We’ve reached a weird point in the year. Spring is trying to hurry winter along, and winter is refusing. We’re still a month away from starting seeds. Snow still lingers in the shaded parts of yards. The ground is squelchy and the temperature vacillates between warm and frigid. There’s this constant tug of war going on between the desire to rest ad the urge to get moving.

I’ve dealt with that tumult by diving into my fabric stash. I have so much of it. Some is neatly stored on cardboard bolts. Most, though, is stuffed in file boxes and plastic bags, in bins and piled on tables. It’s an overwhelming mess that I simultaneously want to shovel into the trash heap and lord over it like a dragon who has settled in the back of a defunct hobby store.

Last week I decided to make use of some of the scraps and sew up a set of placemats. I’ve wanted to have some for a while now, due to my nine-year-old’s table manners. Placemats are one of those pieces of household linens that makes it look like you have your life together.

I pulled out two bags of fabric scraps. They were all floral prints in shades of red, orange and yellow. Those colors are always associated with cooking and eating for me. There wasn’t enough to make the placemats from each print, so I ended up quilting them together for the tops and using a length of floral linen for the backs. To add a bit more protection from hot plates, I dug out a remnant of yellow flannel to use as a batting.

Placemat Fabrics
Each place mat is made up of the quilted top, a flannel interior and a fabric back.

I’m not a great quilter. It’s not really an aspect of sewing I’ve ever gotten into. For these placemats I just cut the fabric into rectangles and squares. I pieced them together in rows and then sewed those rows together. My only goal was to make four pieces large enough (17″ x 13″) and I wasn’t too concerned with the patterning.

Othala rune stitching
I chose to mark the flannel with the Othala rune as it has associations with the home and prosperity, energies I would like to bring to the dinner table.

I decided I wanted to add a bit of sew craft to the placemats. To that end, I stitched the rune Othala onto the flannel pieces. Othala is a rune of home, prosperity, and family, all energies I wanted to reinforce. I basted the flannel to the wrong side of the quilted top pieces. And for good measure I top stitched inside the seams of each rectangle and square.

Placemat Topside
Topside of the placemat. I wanted to stitch it to the flannel to keep the flannel from bunching during use, but also to reinforce the quilting seams.
Placemat backside
The backside of the placemat, showing the quilting lines where I sewed the top fabric to the flannel.

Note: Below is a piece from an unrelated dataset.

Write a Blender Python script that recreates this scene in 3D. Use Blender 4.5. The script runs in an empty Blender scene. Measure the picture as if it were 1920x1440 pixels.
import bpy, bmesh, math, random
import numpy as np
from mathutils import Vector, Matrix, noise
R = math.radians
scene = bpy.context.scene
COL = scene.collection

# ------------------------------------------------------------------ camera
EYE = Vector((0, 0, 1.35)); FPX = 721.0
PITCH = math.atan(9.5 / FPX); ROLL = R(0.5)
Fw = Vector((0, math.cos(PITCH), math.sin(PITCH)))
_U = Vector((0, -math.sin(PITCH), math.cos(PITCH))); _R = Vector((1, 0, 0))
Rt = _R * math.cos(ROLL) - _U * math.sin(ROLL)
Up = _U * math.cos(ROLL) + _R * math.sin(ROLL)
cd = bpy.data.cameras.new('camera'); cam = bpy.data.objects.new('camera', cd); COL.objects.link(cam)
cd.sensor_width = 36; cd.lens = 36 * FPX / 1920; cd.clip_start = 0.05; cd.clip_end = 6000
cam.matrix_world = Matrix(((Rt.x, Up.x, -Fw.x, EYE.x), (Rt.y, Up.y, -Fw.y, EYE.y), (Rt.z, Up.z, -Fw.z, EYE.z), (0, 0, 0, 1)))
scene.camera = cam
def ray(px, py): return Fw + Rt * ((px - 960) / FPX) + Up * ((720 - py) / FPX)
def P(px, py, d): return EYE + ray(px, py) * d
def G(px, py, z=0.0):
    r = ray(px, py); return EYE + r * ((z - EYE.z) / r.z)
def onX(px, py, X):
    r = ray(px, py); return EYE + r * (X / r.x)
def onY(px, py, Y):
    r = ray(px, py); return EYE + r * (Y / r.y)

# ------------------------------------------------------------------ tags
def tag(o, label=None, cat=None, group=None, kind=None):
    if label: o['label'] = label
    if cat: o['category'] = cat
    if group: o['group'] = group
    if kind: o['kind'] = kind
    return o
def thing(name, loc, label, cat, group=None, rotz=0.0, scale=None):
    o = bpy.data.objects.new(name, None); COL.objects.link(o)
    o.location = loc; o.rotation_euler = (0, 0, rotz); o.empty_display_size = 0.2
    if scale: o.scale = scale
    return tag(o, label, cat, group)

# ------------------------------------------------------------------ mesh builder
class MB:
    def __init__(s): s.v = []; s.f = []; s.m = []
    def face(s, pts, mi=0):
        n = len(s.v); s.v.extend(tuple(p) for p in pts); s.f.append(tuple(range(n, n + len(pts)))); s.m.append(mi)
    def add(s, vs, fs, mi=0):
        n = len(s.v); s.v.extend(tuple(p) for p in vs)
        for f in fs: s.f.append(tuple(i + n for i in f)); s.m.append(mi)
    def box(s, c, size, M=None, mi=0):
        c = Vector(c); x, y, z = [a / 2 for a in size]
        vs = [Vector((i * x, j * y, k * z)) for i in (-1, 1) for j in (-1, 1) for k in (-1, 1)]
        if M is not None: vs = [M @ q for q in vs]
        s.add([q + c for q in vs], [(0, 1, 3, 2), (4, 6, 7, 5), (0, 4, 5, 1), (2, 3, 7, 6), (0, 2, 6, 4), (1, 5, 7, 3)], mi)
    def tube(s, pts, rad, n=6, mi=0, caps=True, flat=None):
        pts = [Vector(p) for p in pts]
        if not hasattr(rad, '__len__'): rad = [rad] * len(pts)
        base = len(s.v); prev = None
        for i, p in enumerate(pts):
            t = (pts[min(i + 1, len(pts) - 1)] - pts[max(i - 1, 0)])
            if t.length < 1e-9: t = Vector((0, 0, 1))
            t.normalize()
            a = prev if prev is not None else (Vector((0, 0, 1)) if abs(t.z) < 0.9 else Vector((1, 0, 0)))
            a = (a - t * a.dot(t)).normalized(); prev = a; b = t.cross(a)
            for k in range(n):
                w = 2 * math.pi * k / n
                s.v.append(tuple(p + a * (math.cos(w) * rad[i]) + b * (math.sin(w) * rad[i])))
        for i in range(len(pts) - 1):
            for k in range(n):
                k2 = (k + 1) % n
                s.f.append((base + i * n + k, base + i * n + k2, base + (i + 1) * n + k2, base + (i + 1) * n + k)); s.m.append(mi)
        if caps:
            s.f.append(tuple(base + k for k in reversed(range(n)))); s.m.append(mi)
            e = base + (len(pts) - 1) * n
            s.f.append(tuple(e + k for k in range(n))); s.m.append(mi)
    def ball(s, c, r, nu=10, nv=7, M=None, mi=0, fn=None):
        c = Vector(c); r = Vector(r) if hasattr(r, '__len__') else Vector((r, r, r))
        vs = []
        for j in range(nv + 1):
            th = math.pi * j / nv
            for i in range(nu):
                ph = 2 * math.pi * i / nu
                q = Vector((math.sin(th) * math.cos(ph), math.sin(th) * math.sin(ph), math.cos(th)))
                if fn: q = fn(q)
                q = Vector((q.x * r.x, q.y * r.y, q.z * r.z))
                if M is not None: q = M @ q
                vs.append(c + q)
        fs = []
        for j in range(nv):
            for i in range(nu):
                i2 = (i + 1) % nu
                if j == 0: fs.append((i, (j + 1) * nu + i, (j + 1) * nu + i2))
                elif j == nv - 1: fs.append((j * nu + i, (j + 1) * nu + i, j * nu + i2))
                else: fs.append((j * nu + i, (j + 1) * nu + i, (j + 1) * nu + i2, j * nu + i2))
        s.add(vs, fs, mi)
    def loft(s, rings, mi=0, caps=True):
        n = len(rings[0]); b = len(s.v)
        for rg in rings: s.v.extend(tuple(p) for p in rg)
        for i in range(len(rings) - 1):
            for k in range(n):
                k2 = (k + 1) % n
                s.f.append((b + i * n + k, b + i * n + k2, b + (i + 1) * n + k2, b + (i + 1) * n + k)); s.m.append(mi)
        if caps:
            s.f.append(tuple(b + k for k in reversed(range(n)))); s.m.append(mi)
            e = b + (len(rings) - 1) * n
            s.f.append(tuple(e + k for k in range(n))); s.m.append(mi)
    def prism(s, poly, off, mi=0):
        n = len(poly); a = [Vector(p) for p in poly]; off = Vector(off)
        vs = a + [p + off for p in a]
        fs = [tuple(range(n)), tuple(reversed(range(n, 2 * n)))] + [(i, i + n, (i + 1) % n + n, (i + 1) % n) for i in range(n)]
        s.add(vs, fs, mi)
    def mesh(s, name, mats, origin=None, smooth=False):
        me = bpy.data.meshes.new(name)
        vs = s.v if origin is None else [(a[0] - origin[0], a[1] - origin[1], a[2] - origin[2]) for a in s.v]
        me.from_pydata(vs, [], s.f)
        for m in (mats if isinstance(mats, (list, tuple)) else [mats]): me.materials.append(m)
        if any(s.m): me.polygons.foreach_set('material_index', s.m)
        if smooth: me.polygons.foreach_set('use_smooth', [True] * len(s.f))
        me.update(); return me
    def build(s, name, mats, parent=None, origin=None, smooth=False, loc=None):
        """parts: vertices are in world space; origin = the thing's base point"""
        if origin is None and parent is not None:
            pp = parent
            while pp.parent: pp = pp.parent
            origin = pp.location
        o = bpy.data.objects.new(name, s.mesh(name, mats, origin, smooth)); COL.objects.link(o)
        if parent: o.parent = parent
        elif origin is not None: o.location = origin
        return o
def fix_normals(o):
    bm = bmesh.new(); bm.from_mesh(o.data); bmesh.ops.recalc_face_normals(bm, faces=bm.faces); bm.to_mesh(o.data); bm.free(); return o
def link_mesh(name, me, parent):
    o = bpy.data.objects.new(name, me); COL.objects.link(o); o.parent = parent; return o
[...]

The project spanned three days, with the bulk of the time spent on cutting and piecing the fabric together. I plan on making one more set, so that I won’t ever run out (one set can be on the table when the other is in the wash). And it’s not like I don’t have plenty of fabric to use.

Placemat Detail
Making the placemats from fabric that I love and which invoke feelings of plenty and prosperity and richness, makes the table a little more inviting come dinner time.
Finished placemats
I had enough fabric to make four placemats. Each one is different.